:: GIVEN DATA ::
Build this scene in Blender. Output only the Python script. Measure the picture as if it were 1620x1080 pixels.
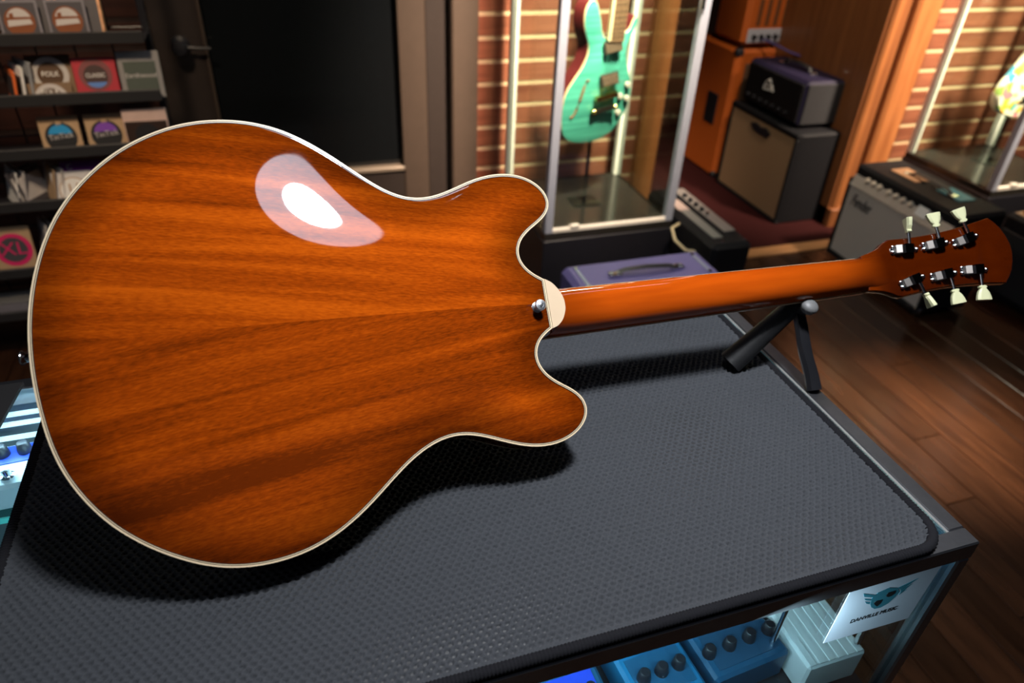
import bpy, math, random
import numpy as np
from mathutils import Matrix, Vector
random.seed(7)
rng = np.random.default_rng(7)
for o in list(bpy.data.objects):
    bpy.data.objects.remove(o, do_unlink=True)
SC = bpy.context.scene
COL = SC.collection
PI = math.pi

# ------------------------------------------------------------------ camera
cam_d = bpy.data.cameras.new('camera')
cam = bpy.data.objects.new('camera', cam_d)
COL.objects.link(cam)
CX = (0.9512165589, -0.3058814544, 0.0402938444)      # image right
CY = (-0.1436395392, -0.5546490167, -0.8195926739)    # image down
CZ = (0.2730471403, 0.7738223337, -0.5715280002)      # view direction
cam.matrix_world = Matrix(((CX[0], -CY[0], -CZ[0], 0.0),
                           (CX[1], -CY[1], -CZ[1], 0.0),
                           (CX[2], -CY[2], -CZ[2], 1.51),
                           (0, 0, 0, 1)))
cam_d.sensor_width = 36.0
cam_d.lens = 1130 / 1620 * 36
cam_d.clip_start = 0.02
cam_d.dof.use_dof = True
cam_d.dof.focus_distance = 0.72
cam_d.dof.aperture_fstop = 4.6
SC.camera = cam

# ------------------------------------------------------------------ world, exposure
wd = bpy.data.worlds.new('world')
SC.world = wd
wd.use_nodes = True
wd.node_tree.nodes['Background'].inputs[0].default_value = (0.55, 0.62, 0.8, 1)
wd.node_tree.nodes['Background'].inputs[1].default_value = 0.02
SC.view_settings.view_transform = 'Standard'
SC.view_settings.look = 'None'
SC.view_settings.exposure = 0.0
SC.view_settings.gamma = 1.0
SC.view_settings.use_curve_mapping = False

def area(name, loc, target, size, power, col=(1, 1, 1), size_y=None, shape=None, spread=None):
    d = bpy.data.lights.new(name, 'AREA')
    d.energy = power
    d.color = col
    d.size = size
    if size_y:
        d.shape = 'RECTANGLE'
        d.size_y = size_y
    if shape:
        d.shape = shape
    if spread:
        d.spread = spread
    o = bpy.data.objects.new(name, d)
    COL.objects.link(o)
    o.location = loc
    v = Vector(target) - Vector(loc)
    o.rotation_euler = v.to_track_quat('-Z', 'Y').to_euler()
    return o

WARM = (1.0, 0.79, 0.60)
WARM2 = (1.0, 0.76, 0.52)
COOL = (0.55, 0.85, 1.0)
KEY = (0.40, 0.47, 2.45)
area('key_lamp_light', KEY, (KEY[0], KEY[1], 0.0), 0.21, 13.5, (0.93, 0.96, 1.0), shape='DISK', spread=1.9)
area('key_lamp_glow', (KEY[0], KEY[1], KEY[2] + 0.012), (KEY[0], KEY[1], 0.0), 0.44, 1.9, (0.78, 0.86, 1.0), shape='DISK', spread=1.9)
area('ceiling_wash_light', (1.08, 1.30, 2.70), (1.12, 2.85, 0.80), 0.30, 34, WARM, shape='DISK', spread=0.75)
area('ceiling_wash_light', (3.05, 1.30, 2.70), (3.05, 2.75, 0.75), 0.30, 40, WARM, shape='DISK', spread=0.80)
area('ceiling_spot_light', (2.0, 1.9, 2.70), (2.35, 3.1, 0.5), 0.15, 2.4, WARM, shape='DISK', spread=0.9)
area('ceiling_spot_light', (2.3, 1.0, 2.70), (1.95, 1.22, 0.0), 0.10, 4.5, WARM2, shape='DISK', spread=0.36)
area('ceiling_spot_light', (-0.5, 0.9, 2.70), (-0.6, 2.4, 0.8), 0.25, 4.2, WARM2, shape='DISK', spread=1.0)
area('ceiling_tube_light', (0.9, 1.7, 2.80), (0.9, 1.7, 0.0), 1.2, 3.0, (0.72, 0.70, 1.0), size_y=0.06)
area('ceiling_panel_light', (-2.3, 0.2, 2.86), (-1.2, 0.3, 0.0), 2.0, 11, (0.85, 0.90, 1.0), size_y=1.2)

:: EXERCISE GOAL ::
Restate the material word for word from its first line through the line containing "PI = math.pi", both included; the pictures do not belong in it.

:: EXERCISE RESPONSE ::
Build this scene in Blender. Output only the Python script. Measure the picture as if it were 1620x1080 pixels.
import bpy, math, random
import numpy as np
from mathutils import Matrix, Vector
random.seed(7)
rng = np.random.default_rng(7)
for o in list(bpy.data.objects):
    bpy.data.objects.remove(o, do_unlink=True)
SC = bpy.context.scene
COL = SC.collection
PI = math.pi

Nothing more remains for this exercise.